Facebook is working to give public school students an education that’s more tailored to their needs.

In a blog post today from Facebook’s Chief Product Officer Chris Cox, the company announced that over the past school year it has partnered with Summit Public Schools, an innovative school system in the Bay Area to improve and test their new learning technologies.

We started by working together to rebuild their tool, called the Personalized Learning Plan (“PLP”), for Summit’s use in the 2014 school year. Last year, more than 2,000 students and 100 teachers spent the school year using it.

Looking forward, Summit Public Schools is planning to open up the PLP it has built with Facebook to other public schools across the country.

For 2015, we’re supporting Summit as it partners with public schools who want to explore personalized learning through a small pilot program. We’ll use feedback from this program to improve the PLP so we can eventually offer it, for free, to any school in the U.S. that wants it.

plp_year_view

Don’t worry, kids at these schools won’t be getting targeted ads popping up while they are trying to do their readings. The PLP is completely separate from Facebook’s main service and you don’t need a Facebook account to sign in. The entire team at Facebook that’s working on PLP is subject to some pretty strict rules to protect student data.
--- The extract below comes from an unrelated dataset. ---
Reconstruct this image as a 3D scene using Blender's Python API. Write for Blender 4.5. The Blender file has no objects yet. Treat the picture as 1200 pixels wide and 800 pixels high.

Summit subscribes to the White House-endorsed Student Privacy Pledge<http://studentprivacypledge.org/>, which means that the Facebook employees working on this project are required to handle Summit students’ data in accordance with the Pledge.

This definitely appears to be a pet project Facebook executives, looking to use their company’s technological talent to help improve public education, rather than some massive plan to break into EdTech. Mark Zuckerberg has donated millions of dollars to tackling these problems, but here it looks like the company felt the best way they could help was to look at improving the technologies directly themselves.